Peggy, for her part, is more Don Draper than Don Draper himself now. Let’s talk about those pitches for a second. Both Don’s and Peggy’s were very, very good pitches. But more than just being good, they laid out their entire professional history to us, and not just because Peggy slyly nicked Don’s “change the conversation” line (to his regret and simultaneous admiration). First, both ads were extremely similar; a blown up image on a white background with simple, declarative black copy; very much in the iconic style of sixties advertising, which, at its best, demonstrated a perfect blend of text and picture in as economical a manner as possible. But Peggy inadvertently gave the client exactly what they thought was missing from Don’s: a bottle and the word ketchup. In that respect, you could say Peggy’s pitch was “better” than Don’s in that it anticipated the client’s needs and served them. On the other hand, you could argue (as we do) that Don’s was actually a much more sophisticated ad that worked by withholding information and letting the imagination of the viewer fill it in. Don knows that letting people come to their own conclusions – or giving them the illusion of such – is a far more powerful tool in advertising than simply telling them what they should think, as Peggy’s does. In many ways, Don’s pitch for Heinz is similar to his Hawaii pitch from a couple of weeks ago; it’s too subtle and sophisticated for the client but it demonstrates that he’s still very good at what he does. It’s just that advertising is as much luck and connections as it is talent; something that was illustrated by neither Peggy or Don winning the account as it went to the much larger J. Walter Thompson agency.

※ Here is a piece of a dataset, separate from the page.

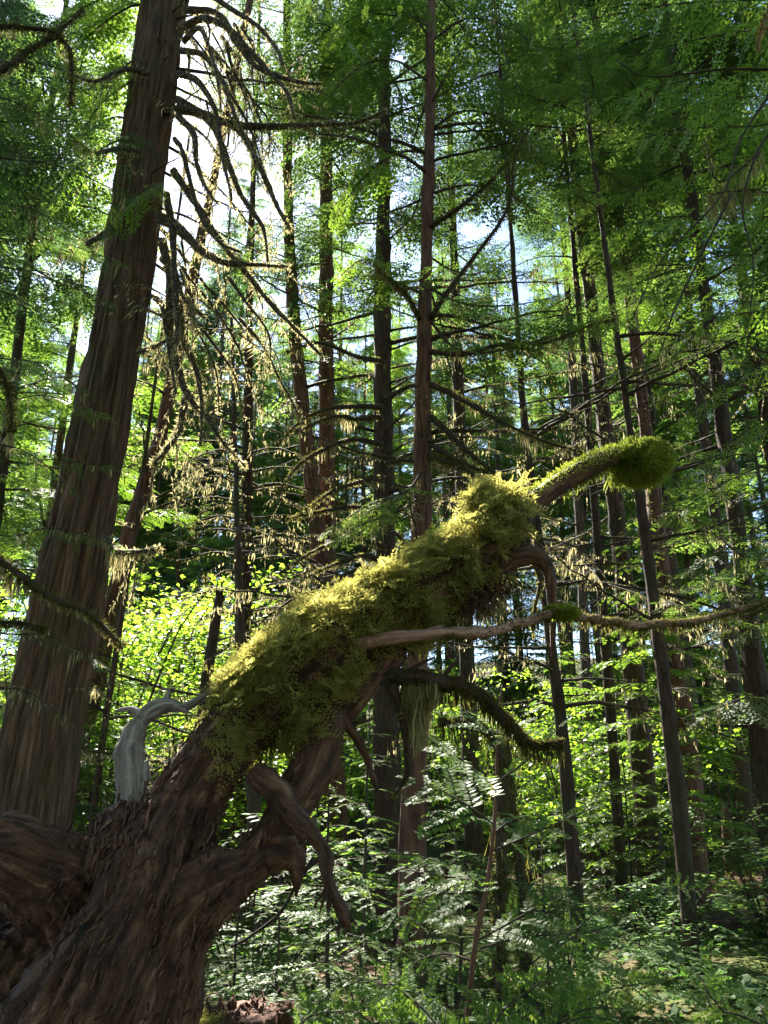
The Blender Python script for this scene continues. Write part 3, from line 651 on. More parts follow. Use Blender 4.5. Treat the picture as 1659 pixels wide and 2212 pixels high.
def trunk_tube(mb, P, R, n, mat, kind, seed):
    if kind == 'cedar':
        ph = np.random.default_rng(int(seed)).uniform(0, 6.28, 4)
        fl = lambda th, L: .045 * np.sin(7 * th + ph[0] + .25 * L + .4 * np.sin(L * .9)) + .03 * np.sin(13 * th + ph[1] - .1 * L) + .022 * np.abs(np.sin(23 * th + ph[2] + .3 * np.sin(L * .8)))
        tube(mb, P, R, n, mat, rough=.03, rf=(15, 1.6), flute=fl, ridge=.032 * float(R.max()) / .4, seed=seed)
    else:
        tube(mb, P, R, n, mat, rough=float(R.max()) * .10, rf=(22, 4), seed=seed)
TREES = {}
def tree(label, L, Y, bark='bark', crown='hemlock', z0=None, H=26, cs=1.0, limbs=14, lz=None, group=None, cat='tree', name='conifer_tree', broken=False, kind='', n=20, skip=None, ls=1.0, seed=None):
    """L: (x, y, width) of the trunk seen in the photograph from foot to top, Y metres ahead"""
    sd_ = int(L[0][0] * 7 + L[0][1]) if seed is None else seed
    rng = np.random.default_rng(sd_)
    P = []; R = []
    for x, y, wd in L:
        p, r = WR(x, y, Y, wd / 2); P.append(p); R.append(r)
    P = np.array(P); R = np.array(R)
    d = nrm(P[0] - P[1]); zg = float(ground_z(P[0][0], P[0][1]))
    if P[0][2] > zg - .1:
        k = (P[0][2] - zg + .15) / max(.3, -d[2]); foot = P[0] + d * k * np.array([.6, .6, 1]); P = np.vstack([foot, P]); R = np.append(R[0] * (1.10 if k > .4 else 1.03), R)
    if not broken:
        d = nrm(P[-1] - P[-2]); d = nrm(d + UP * .6); top = P[-1] + d * max(1.0, (H - P[-1][2]) / d[2])
        m1 = P[-1] + (top - P[-1]) * .45
        P = np.vstack([P, m1, top]); R = np.append(R, [R[-1] * .6, .02])
    base = P[0].copy(); root = empty(name, base)
    tag(root, label, cat, group)
    Pd, Rd = curve(P, .09 if kind == 'cedar' else .22, R); Rd[0:3] *= np.array([1.22, 1.12, 1.05])
    mb = MB(); trunk_tube(mb, Pd, Rd, n, 0, kind, sd_)
    if broken:
        # splintered top
        for a in range(14):
            an = rng.uniform(0, 6.28); b = Pd[-1] + np.array([math.cos(an), math.sin(an), 0]) * Rd[-1] * rng.uniform(.2, .85); h = rng.uniform(.05, .3)
            tube(mb, [b - UP * .1, b + UP * h * .5, b + UP * h], [.02, .014, .002], 5)
    mb.build('trunk', M[bark], root)
    zs = Pd[:, 2]
    def on(z): return np.array([np.interp(z, zs, Pd[:, k]) for k in range(3)]), float(np.interp(z, zs, Rd))
    if crown and not broken:
        z0 = z0 if z0 is not None else 7.0
        p0, _ = on(z0); ax = nrm(P[-1] - p0); hh = np.linalg.norm(P[-1] - p0)
        q = Vector((0, 0, 1)).rotation_difference(Vector(ax)); sc = hh / 20.0
        link_mesh('crown', CROWN[crown], root, Matrix.Translation(Vector(p0 - base)) @ q.to_matrix().to_4x4() @ Matrix.Rotation(rng.uniform(0, 6.28), 4, 'Z') @ Matrix.Diagonal((cs, cs, sc, 1)))
    lz = lz or (2.2, (z0 or 7.0) + 2)
    for i in range(limbs):
        z = rng.uniform(*lz); p, r = on(z); az = rng.uniform(0, 6.28)
        if skip and skip(p, az): continue
        s = ls * rng.uniform(.65, 1.1); me = DEAD[rng.integers(0, len(DEAD))]
        o = link_mesh('branch', me, root, Matrix.Translation(Vector(p - base + .7 * r * np.array([math.cos(az), math.sin(az), 0]))) @ Matrix.Rotation(az, 4, 'Z') @ Matrix.Rotation(rng.normal(0, .12), 4, 'Y') @ Matrix.Diagonal((s, s, s, 1)))
    TREES[label] = (root, on)
    return root, on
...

It’ll be interesting to see how Don and Peggy interact going forward. She’s no longer a student or even a former student. She’s a very good competitor, nipping at his heels. And this is the first time he’s really come to that realization. We have a feeling she and Stan are fine. He knows how this business works and flipping her the bird seemed like a friend annoyed with another one rather than a friend ending their friendship.

So that’s where we are now in 1968. Free love and swinging (otherwise known as “cheating”) is in the air. Joan is embracing second-wave feminism and declaring herself an executive, even as she knows she’s going to have to fight for every bit of power she’s owed. Peggy is destined to hurt Don someday by besting him and they both know it. Don is an asshole and a hypocrite. Harry’s still an asshole, no matter how good he is at his job. Megan is going to get very, very hurt soon. Dawn is a good girl trying to do right who just learned the important lesson that she’s got to look out for herself first in this world and she’s going to learn from the master on that front: Joan Holloway Harris.